Other Threats to the Site

Looting is not the only threat to the integrity of Batán Grande. The area is extremely prone to flooding, especially in El Niño years. In 1983, a flash flood destroyed 80 per cent of one of the huacas and flooding in 1997 undermined the foundations of the Huaca del Oro (Watson 1999). The El Niño events of 1983 actually caused the La Leche River to change its course to be within seventeen feet of that pyramid (Watson 1999).

References

Alva, Walter (2001), ‘The Destruction, Looting, and Traffic of the Archaeological Heritage of Peru’, in Neil Brodie, Jennifer Doole, and Colin Renfrew (eds.), Trade in Illicit Antiquities: The Destruction of the World’s Archaeological Heritage (Cambridge: McDonald Institute of Archaeology).

Atwood, Roger (2007), ‘The Rape of Batan Grande’, Archaeology, 60 (4), 29-33.

Lechtman, Heather (1976), ‘A Metallurgical Site Survey in the Peruvian Andes’, Journal of Field Archaeology, 3, 1-42.

Maeda Ascencio, José (2011), ‘Señor de sipán desaparecido’, Arqueologos http://www.historiayarqueologia.com/forum/topics/senor-de-sipan-desaparecido, accessed 28 April 2012.

Radthorne, Daniel (2011), ‘Poverty, Pots and Golden Peanuts’, Prospect: Journal of International Affairs at UCSD, October. http://prospectjournal.ucsd.edu/index.php/2011/10/poverty-pots-and-golden-peanuts-looting-and-the-destruction-of-archaeological-sites-on-the-north-coast-of-peru/, accessed 7 August 2012.
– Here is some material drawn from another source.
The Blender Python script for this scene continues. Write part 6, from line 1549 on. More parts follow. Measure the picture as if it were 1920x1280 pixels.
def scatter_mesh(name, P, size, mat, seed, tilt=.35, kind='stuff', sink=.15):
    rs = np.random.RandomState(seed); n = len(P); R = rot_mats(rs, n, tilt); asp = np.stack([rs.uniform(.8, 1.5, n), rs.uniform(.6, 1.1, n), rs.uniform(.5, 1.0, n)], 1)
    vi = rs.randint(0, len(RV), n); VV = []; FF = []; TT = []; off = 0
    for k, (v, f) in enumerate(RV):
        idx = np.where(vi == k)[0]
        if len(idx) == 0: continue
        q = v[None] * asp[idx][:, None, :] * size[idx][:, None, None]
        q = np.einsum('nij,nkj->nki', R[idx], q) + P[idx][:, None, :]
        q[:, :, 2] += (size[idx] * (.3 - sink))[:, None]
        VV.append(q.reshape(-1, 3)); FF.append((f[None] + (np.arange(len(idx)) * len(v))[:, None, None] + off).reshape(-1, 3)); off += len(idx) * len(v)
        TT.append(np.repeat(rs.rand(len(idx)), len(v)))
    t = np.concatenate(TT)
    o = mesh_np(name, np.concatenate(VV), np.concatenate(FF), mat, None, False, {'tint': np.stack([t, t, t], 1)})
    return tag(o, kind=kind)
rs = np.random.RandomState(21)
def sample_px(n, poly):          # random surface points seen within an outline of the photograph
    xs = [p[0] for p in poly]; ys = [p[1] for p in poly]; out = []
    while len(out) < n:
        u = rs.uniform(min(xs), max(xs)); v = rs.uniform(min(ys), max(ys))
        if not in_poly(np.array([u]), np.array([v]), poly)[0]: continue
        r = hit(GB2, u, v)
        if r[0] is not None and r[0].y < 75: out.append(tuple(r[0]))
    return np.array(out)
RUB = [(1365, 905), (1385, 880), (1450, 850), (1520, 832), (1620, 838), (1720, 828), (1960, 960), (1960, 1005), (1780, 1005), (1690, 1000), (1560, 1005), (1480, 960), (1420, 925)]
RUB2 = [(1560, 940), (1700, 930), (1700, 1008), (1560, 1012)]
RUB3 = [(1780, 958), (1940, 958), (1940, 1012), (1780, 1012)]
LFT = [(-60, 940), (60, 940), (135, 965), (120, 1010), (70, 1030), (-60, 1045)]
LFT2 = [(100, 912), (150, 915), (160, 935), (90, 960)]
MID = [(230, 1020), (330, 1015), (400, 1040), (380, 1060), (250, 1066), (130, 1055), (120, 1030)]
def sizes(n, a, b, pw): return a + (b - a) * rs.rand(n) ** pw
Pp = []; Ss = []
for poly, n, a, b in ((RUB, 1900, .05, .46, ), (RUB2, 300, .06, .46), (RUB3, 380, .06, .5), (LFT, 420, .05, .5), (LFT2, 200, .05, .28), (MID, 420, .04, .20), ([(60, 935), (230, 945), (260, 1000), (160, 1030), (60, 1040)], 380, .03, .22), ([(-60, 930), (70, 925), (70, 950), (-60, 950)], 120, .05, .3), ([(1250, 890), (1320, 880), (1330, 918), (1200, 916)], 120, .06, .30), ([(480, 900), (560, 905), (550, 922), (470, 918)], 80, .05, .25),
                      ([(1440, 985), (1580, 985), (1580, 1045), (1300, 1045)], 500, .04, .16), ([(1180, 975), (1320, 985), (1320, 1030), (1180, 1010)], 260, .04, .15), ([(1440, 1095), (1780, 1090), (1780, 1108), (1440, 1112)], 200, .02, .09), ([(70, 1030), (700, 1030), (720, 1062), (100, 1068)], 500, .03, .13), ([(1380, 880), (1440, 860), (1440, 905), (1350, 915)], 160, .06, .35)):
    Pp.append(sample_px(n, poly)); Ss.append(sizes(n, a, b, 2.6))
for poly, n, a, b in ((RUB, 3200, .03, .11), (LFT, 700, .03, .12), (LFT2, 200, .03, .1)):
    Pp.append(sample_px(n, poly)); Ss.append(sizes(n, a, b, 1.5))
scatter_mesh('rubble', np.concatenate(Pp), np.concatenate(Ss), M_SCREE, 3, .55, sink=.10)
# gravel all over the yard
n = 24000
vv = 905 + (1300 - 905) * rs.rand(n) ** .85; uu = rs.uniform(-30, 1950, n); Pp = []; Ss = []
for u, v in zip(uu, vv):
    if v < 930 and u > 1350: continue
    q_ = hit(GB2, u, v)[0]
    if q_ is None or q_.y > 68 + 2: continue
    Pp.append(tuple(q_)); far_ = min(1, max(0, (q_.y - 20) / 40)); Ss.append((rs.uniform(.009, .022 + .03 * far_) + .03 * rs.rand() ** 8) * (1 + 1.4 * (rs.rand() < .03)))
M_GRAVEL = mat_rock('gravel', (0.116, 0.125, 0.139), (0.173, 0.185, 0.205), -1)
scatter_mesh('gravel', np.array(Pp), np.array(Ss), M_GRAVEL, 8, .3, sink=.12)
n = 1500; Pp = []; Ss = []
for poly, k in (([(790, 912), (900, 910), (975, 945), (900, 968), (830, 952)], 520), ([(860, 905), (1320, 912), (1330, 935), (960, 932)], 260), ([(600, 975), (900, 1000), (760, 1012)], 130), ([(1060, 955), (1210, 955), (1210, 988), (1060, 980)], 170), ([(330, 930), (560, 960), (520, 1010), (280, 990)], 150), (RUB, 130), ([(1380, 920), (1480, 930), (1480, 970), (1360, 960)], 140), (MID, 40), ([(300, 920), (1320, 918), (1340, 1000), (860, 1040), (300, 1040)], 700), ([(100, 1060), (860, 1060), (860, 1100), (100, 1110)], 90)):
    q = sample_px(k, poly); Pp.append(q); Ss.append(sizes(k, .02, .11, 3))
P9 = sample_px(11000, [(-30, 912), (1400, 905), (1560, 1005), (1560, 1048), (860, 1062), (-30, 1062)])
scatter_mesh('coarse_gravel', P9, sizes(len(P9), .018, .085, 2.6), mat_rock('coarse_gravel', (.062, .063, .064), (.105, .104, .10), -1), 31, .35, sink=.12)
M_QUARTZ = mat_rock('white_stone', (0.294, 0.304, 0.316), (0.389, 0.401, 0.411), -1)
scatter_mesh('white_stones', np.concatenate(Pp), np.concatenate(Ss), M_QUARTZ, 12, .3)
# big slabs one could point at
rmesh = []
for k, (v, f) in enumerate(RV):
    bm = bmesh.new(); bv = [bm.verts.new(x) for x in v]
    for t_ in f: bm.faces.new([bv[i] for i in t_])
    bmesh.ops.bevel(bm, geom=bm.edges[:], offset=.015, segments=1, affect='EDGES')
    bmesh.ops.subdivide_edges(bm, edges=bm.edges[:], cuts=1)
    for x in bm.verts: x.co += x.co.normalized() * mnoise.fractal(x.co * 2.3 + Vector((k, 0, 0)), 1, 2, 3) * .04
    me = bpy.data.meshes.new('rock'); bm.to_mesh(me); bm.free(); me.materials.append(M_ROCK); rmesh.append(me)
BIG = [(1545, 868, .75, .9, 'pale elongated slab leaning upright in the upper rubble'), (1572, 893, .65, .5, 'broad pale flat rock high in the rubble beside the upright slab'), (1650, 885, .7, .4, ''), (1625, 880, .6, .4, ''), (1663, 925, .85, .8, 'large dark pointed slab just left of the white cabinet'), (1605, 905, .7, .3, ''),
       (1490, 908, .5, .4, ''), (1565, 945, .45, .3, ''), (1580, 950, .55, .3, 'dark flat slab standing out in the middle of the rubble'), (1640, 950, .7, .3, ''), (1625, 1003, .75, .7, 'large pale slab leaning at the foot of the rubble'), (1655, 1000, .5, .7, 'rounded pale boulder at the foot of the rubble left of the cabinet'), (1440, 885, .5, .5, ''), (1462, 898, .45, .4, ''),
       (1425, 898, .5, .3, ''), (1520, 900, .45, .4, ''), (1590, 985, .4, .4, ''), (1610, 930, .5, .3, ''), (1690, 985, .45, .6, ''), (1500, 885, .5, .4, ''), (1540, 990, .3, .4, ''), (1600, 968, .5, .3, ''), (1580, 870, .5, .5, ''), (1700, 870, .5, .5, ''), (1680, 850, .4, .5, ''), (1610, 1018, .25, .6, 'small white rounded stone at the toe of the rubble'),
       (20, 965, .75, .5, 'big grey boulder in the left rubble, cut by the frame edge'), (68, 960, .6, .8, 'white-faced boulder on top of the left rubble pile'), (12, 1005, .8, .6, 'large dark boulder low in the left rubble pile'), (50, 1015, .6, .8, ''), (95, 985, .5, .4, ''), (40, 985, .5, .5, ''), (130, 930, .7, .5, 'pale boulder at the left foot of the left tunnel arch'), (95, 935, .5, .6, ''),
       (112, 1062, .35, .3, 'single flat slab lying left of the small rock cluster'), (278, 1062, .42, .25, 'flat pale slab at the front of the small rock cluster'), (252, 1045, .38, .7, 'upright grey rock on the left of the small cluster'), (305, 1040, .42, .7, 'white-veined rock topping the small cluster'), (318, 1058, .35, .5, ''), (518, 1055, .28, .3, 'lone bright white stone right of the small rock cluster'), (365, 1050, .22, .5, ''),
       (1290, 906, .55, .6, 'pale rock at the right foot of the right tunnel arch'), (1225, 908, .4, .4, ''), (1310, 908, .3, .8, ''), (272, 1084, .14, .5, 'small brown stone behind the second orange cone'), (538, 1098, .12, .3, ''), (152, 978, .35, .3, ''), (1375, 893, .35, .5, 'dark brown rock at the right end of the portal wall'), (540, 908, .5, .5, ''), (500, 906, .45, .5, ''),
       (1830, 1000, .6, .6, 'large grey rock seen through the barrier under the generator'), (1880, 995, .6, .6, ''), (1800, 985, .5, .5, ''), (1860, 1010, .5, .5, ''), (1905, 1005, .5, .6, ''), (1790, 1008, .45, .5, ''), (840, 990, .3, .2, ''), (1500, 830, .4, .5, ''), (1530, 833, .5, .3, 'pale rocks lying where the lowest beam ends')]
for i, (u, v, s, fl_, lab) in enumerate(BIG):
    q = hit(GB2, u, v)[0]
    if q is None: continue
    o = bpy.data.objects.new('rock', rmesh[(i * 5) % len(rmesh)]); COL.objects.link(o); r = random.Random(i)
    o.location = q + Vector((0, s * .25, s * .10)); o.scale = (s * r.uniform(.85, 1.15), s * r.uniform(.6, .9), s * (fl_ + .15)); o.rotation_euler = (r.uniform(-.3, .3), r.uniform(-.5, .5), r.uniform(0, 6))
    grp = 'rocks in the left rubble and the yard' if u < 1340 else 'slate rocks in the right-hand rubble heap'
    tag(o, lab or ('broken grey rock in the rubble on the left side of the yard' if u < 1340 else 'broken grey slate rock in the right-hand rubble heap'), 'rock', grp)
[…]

Shimada, Izumi (1981), ‘The Batan Grande-La Leche Archaeological Project: the First Two Seasons’, Journal of Field Archaeology, 8, 405-46.

Tello, Julio (1937), ‘Los trabajos arqueológicos en el Departamento de Lambayeque’, El Comercio, 29-31 January.

Watson, Peter (1999), ‘The Lessons of Sipán: archaeologists and huaqeros’, Culture without Context, 4, 15-20.


[1] Also aptly called ‘the huaquero’s paradise’ by Lechtman (1976)

[2] The Chimú Culture was based out of the Moche Valley near the modern city of Trujillo. Chimú was partially contemporaneous with Sicán but peaked slightly later, around 900 AD. Much Sicán cultural material has been sold and displayed internationally under the designation Chimú.